Daech : paroles de déserteurs
Des transfuges de l'État islamique et ceux qui les ont aidés à s'échapper témoignent. Un document exceptionnel sur ce que fut la vie quotidienne au sein de Daech, et les conditions de ce périlleux travail d'exfiltration.
Dans une ville du sud-est de la Turquie, située à seulement 60 kilomètres de la Syrie en guerre, en 2015, un réseau clandestin prend les plus grands risques pour exfiltrer des combattants qui souhaitent quitter l'organisation État islamique. Sous couvert d'anonymat, ces déserteurs, des hommes originaires de Syrie ou de Jordanie, ont accepté pour la première fois de raconter leur vie sous le joug de Daech, ainsi que les raisons qui les ont poussés à le rejoindre puis à le fuir. Ces témoignages sont exceptionnels, car, en général, les déserteurs de Daech se cachent et ne parlent pas – s'ils ne sont pas rattrapés par l'EI puis exécutés. Les hommes décrivent la session de préparation, que l'un d'eux compare à un lavage de cerveau, l'entraînement militaire ultramartial de quinze jours, les avantages (solde mensuelle, maison confortable), mais aussi les atrocités commises au quotidien, l'arbitraire des "émirs", les charniers, les blessés qu'on achève, les femmes réduites au statut d'esclave sexuelle, tuées pour un oui, pour un non… Des témoignages illustrés par des vidéos, souvent d'une grande violence, trouvées sur les téléphones portables de combattants de l'État islamique ou de déserteurs.
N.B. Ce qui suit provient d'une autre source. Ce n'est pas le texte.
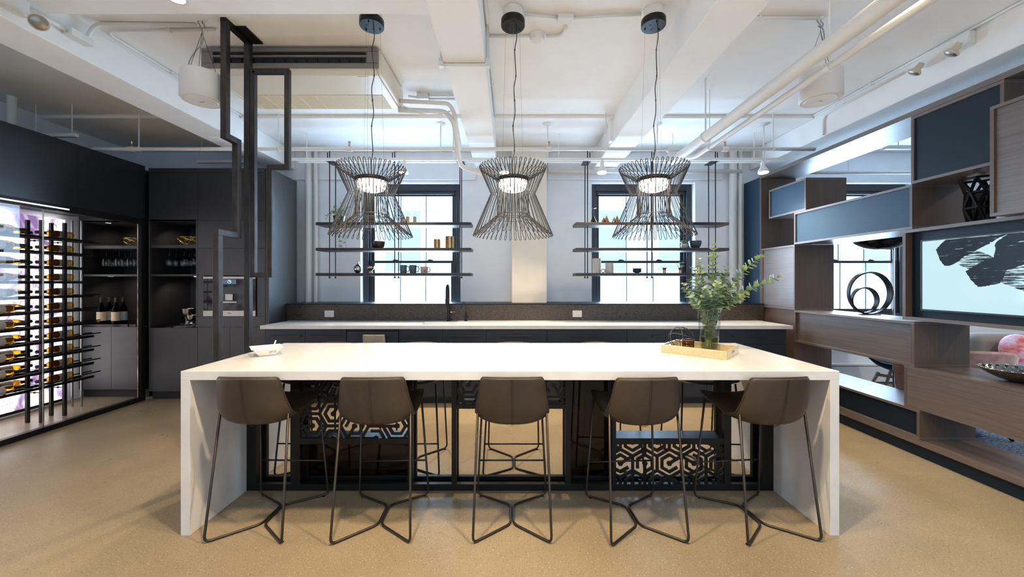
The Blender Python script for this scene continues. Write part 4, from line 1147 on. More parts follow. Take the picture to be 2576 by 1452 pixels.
MB().box(-.03, .024, -2.0, 4.49 - 2.6, 0.0, .03).build('plinth', 'black', t)
ROWS = [1.912 - .151 * k for k in range(11)]
t = thing('wine_rack', 'black steel post rack holding rows of white wine bottles', 'rack', (-4.76, 3.9, 0))
for x in (-4.83, -4.69):
    for d in (3.30, 3.86, 4.06):
        MB().box(x + 4.76 - .013, x + 4.76 + .013, d - 3.9 - .013, d - 3.9 + .013, 0.001, 2.03).build('post', 'black', t, bevel=.002)
    for z in ROWS:
        MB().box(x + 4.76 - .008, x + 4.76 + .008, 3.1 - 3.9, 4.34 - 3.9, z - .068, z - .042).build('rail', 'black', t)
for d in (3.86, 4.06):
    for z in (1.822, .30):
        g = MB().tube([(-.058, d - 3.9, z), (.058, d - 3.9, z)], .005, 8); g.ball((0, d - 3.9, z), .011, 8); g.build('cross_tie', 'black', t)
for z in ROWS:   # cradles across the two rails
    for d in (3.58, 3.78, 3.93, 4.15):
        MB().box(-.20, .10, d - 3.9 - .006, d - 3.9 + .006, z - .0418, z - .038).build('cradle', 'black', t)
t = thing('wine_rack', 'empty slim steel rack beside the end niche of the wine room', 'rack', (-4.9, 4.36, 0))
for x in (-4.95, -4.845):
    MB().cyl((x + 4.9, 0, .001), .010, 2.10, 12).build('post', 'tube_edge', t, smooth='auto')
    for z in ROWS:
        MB().box(x + 4.9 - .006, x + 4.9 + .006, .011, .20, z - .052, z - .040).build('arm', 'black', t)
pb = None
gname = 'white wine bottles lying in the wine rack'
for k, z in enumerate(ROWS):
    for x, d, flip, w in ((-4.700, 3.43, True, 'near bay, glass side'), (-4.905, 3.64, True, 'near bay, wall side'), (-4.765, 4.19, False, 'far bay')):
        lab = 'white wine bottle lying in the %s rack row from the top, %s' % (ORD[k], w)
        if pb is None:
            pb = thing('wine_bottle', lab, 'bottle', (x, d, z), 0, gname); bottle(pb, 'white_wine', 'label'); o = pb
        else: o = dup(pb, lab, (x, d, z))
        o.rotation_euler = ((-PI / 2) if flip else (PI / 2), 0, 0)

# ================================================================== STEEL ROOM DIVIDER
SX = -2.016; q = .042
t = thing('steel_divider', 'dark steel tube divider zigzagging from ceiling to floor by the table end', 'divider', (SX, 2.8, 0))
def L(d): return d - 2.8
def seg(name, pts, m='bronze'):
    b = MB()
    P = [Vector(p) for p in pts]
    for i, (u, v) in enumerate(zip(P, P[1:])):
        d = (v - u).normalized()
        b.bar(u + d * (q / 2 if i else 0), v + d * (q / 2 if i < len(P) - 2 else 0), q, q)
    return b.build(name, m, t, bevel=.002)
seg('zigzag_tube', [(0, L(2.73), CZ - .031), (0, L(2.73), 2.443), (0, L(2.845), 2.443), (0, L(2.845), 1.752), (0, L(2.66), 1.752), (0, L(2.66), .001)])
seg('straight_tube', [(0, L(2.97), CZ - .031), (0, L(2.97), .001)])
MB().box(-.021, .021, L(2.709), L(2.991), CZ - .0305, CZ - .0005).box(.0215, .095, L(2.80), L(3.0), CZ - .012, CZ - .0005).build('ceiling_plate', 'black', t)
xr = X(721, 2.95) - SX; xm = X(678, 2.95) - SX; q = .036
seg('offset_frame', [(.045, L(2.965), 3.026), (xr, L(2.965), 3.026), (xr, L(2.965), 2.290), (xm, L(2.965), 2.290), (xm, L(2.965), 1.462), (.045, L(2.965), 1.462), (.045, L(2.965), 3.026)])

# ================================================================== SHELF WALL ON THE RIGHT
XS, XB = 3.27, 3.72
def module(name, label, d0, d1, z0, z1, m, xf=XS, inset=.012, grp=None, th=.022, lip='walnut_edge', cat='cabinet'):
    t = thing(name, label, cat, ((xf + XB) / 2, (d0 + d1) / 2, z0), 0, grp)
    a, b = (xf - XB) / 2, (XB - xf) / 2; e = (d1 - d0) / 2; h = z1 - z0 - .0006
    MB().box(a, b, -e, e, h - th, h).build('top_board', 'walnut_y', t, bevel=.001)
    MB().box(a, b, -e, e, 0, th).build('bottom_board', 'walnut_y', t, bevel=.001)
    MB().box(a, b, -e, -e + th, th, h - th).build('side_board', 'walnut_x', t, bevel=.0008)
    MB().box(a, b, e - th, e, th, h - th).build('side_board', 'walnut_x', t, bevel=.0008)
    if m:
        MB().box(a + inset, a + inset + .02, -e + th + .001, e - th - .001, th + .001, h - th - .001).build('front_panel', m, t)
        MB().box(b - .03, b - .01, -e + th + .001, e - th - .001, th + .001, h - th - .001).build('back_panel', m, t)
    return t
g = 'boxes of the open shelf wall'
module('wall_cabinet', 'small slate-blue fronted box at the upper far end of the shelf wall', 4.263, 4.87, 2.205, 2.565, 'blue', grp=g)
module('wall_cabinet', 'long slate-blue fronted box across the middle of the shelf wall', 3.135, 4.44, 1.84, 2.205, 'blue', grp=g)
module('wall_cabinet', 'large deep navy fronted box under the top board of the shelf wall', 2.552, 3.145, 2.206, 2.7545, 'blue_dark', grp=g)
module('wall_cabinet', 'protruding taupe oak box at the top right edge of the shelf wall', 1.3, 2.548, 1.8405, 2.565, 'walnut_y', xf=3.17, grp=g)
module('wall_cabinet', 'pale taupe oak box above the worktop end of the shelf wall', 4.43, 5.018, 1.085, 1.839, 'walnut_y', grp=g)
module('wall_cabinet', 'long taupe oak box under the ring sculpture in the shelf wall', 3.12, 4.44, .72, 1.0845, 'walnut_y', inset=.03, grp=g)
module('wall_cabinet', 'long low taupe oak box under the silver bowl in the shelf wall', 1.2, 3.20, .385, .72, 'walnut_y', inset=.0005, grp=g)
module('wall_cabinet', 'lowest deep navy fronted box of the shelf wall, near the floor', 3.08, 5.018, .1455, .3845, 'blue_dark', inset=.03, grp=g)
t = module('media_box', 'dark navy lined oak box holding the screen in the shelf wall', 1.7, 3.2137, 1.098, 1.8395, None, th=.026, grp=g)
e = (3.2137 - 1.7) / 2
MB().box(-.225 + .055, -.225 + .075, -e + .027, e - .027, .027, .7395 - .026).build('back_lining', 'blue_dark', t)
o = MB().box(XS - .003, XB + .01, .6, 5.05, 2.755, 2.797).build('top_board', 'walnut_y', bevel=.001); tag(o, 'long taupe oak top board of the shelf wall', 'shelf')
o.name = 'canopy_board'
t = thing('shelving_unit', 'taupe oak board on a navy plinth running under the whole shelf wall', 'shelf', (3.49, 3.0, 0))
MB().box(XS - 3.49, XB - 3.49, -2.0, 2.05, .10, .145).build('base_board', 'walnut_y', t, bevel=.001)
MB().box(3.30 - 3.49, 3.69 - 3.49, -2.0, 2.04, .0005, .0995).build('plinth', 'blue_dark', t)
o = MB().box(XS, XB, 5.02, 5.05, .1455, 2.754).build('end_board', 'walnut_x', bevel=.001); tag(o, 'upright brown oak board closing the far end of the shelf wall', 'board')
o = MB().box(3.285, XB, 4.46, 5.019, .3848, 1.0845).build('pedestal_box', 'walnut_x', bevel=.001); tag(o, 'brown oak pedestal box beside the worktop end under the shelf wall', 'cabinet')
o = MB().box(XS + .005, XS + .03, 5.055, 5.40, .0005, 2.78).build('blue_panel', 'blue', bevel=.001); tag(o, 'narrow upright slate-blue panel between the shelf wall and the windows', 'panel')
# screen
t = thing('wall_screen', 'lit flat screen showing black brush strokes on pale blue', 'screen', (3.315, 2.50, 1.18))
sd0, sd1, sz = -.55, .60, .563
MB().box(-.01, .0099, sd0, sd1, 0, sz).build('screen_case', 'blackglass', t)
MB().box(-.016, -.0101, sd0, sd0 + .01, 0, sz).box(-.016, -.0101, sd1 - .01, sd1, 0, sz).box(-.016, -.0101, sd0 + .01, sd1 - .01, 0, .012).box(-.016, -.0101, sd0 + .01, sd1 - .01, sz - .01, sz).build('bezel', 'frame', t)
MB().box(-.0115, -.0101, sd0 + .011, sd1 - .011, .013, sz - .011).build('lit_panel', 'screen', t)
def art(name, m, poly, off):
    pts = []
    for x, y in poly:
        px, py = 1860 + x / 3.025, 420 + y / 3.025
        d = 3.303 * FPX / (px - 1283)
        yy = min(sd1 - .013, d - 2.50); zz = min(sz - .012, max(.014, Z(py, d) - 1.18))
        pts.append((yy, zz))
    # roughened outline
    ra = random.Random(len(poly)); P = []
    for i, (u, v) in enumerate(pts):
        w = pts[(i + 1) % len(pts)]
        for k in range(6):
            s = k / 6; P.append((min(sd1 - .013, max(sd0 + .013, u + (w[0] - u) * s + (ra.uniform(-.004, .004) if k else 0))), min(sz - .012, v + (w[1] - v) * s + (ra.uniform(-.004, .004) if k else 0))))
    n = len(P)
    bm = bmesh.new()
    vs = [bm.verts.new((-.0118 - off, a, b)) for a, b in P]
    es = [bm.edges.new((vs[i], vs[(i + 1) % n])) for i in range(n)]
    bmesh.ops.triangle_fill(bm, edges=es, use_beauty=True)
    me = bpy.data.meshes.new(name); bm.to_mesh(me); bm.free()
    o = bpy.data.objects.new(name, me); COL.objects.link(o); me.materials.append(M[m]); o.parent = t
art('brush_stroke', 'stroke', [(1495, 630), (1540, 580), (1570, 555), (1800, 500), (2040, 470), (2040, 495), (1955, 550), (1890, 590), (1800, 635), (1700, 690), (1640, 735), (1600, 755), (1555, 750), (1525, 710)], .0001)
art('dry_stroke', 'stroke_dry', [(1610, 620), (1780, 625), (1935, 690), (2030, 700), (2170, 735), (2400, 800), (2400, 1000), (2170, 950), (2000, 885), (1850, 830), (1700, 760), (1600, 700)], .0002)
art('brush_stroke', 'stroke', [(1720, 795), (1860, 715), (1935, 690), (1950, 580), (2040, 490), (2250, 440), (2500, 420), (2500, 700), (2170, 740), (2030, 790), (1985, 885), (1900, 905), (1815, 915), (1760, 860)], .0003)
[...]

Déjouer les pièges de Daech
Le réseau d’exfiltration, constitué de combattants historiques de l’Armée syrienne libre (opposée à Bachar el-Assad), a accepté de dévoiler quelques-unes de ses méthodes de travail. "Daech a essayé de nous piéger avec de faux déserteurs", explique l'un des membres de cette cellule spécialisée. Pour éviter toute tentative de manipulation, l'exfiltration ne se produit qu'après une longue enquête. En aidant les déserteurs à fuir et en recueillant leurs témoignages, les membres du réseau veulent dénoncer les mensonges de l’EI et son culte de la violence. Ils pensent ainsi décourager les futurs candidats au djihad. Les informations collectées leur permettent aussi d'en savoir plus sur les positions occupées par Daech. Ces hommes déplorent en revanche de ne pas coopérer davantage avec les autorités occidentales, qui, d'après eux, ne veulent plus rien savoir de leurs ressortissants une fois que ceux-ci ont rejoint l'État islamique.